----- Information provided

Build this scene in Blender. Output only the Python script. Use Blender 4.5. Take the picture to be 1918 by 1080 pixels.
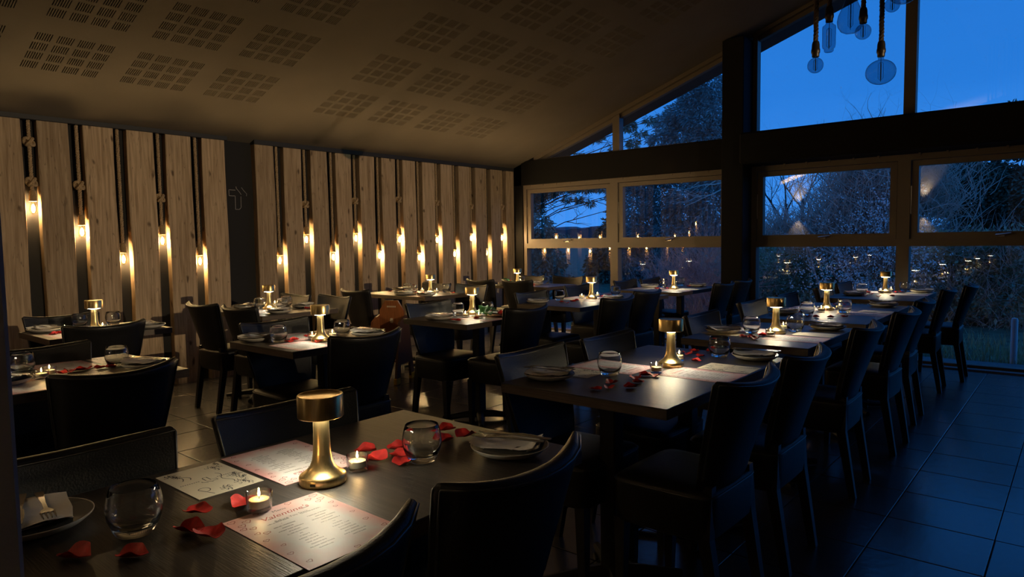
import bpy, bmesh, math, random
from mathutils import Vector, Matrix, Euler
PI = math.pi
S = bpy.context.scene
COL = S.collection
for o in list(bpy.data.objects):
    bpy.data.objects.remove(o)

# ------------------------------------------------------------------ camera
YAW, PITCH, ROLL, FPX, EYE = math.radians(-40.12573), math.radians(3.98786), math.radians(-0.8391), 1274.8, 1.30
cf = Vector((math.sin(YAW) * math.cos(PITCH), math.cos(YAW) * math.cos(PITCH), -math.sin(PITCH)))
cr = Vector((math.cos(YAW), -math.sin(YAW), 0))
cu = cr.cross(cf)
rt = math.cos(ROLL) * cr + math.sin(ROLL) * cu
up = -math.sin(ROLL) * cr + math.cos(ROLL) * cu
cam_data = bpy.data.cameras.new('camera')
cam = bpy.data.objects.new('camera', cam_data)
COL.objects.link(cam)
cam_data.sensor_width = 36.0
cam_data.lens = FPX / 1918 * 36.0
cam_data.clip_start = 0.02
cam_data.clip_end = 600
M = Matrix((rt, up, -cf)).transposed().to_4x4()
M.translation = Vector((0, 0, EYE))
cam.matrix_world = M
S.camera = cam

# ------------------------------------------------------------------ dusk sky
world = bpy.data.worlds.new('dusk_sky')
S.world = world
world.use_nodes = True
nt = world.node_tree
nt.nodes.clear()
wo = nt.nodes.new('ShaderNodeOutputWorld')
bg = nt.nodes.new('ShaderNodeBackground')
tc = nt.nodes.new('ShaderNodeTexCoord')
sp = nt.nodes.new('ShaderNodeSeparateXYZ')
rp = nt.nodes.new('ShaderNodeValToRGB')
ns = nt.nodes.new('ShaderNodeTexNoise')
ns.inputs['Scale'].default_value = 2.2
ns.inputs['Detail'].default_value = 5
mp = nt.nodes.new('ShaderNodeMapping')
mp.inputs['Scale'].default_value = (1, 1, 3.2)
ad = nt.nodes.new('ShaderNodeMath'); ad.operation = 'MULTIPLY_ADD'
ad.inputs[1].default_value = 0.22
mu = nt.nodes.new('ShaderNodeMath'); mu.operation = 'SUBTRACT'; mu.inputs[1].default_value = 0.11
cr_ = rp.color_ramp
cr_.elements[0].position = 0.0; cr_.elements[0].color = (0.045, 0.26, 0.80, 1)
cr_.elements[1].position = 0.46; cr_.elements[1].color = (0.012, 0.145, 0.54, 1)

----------

> [What is needed]: Write out exactly the opening lines of the data, stopping after the line that holds "bpy.data.objects.remove(o)". Exclude pictures.

> [Exercise response]:
Build this scene in Blender. Output only the Python script. Use Blender 4.5. Take the picture to be 1918 by 1080 pixels.
import bpy, bmesh, math, random
from mathutils import Vector, Matrix, Euler
PI = math.pi
S = bpy.context.scene
COL = S.collection
for o in list(bpy.data.objects):
    bpy.data.objects.remove(o)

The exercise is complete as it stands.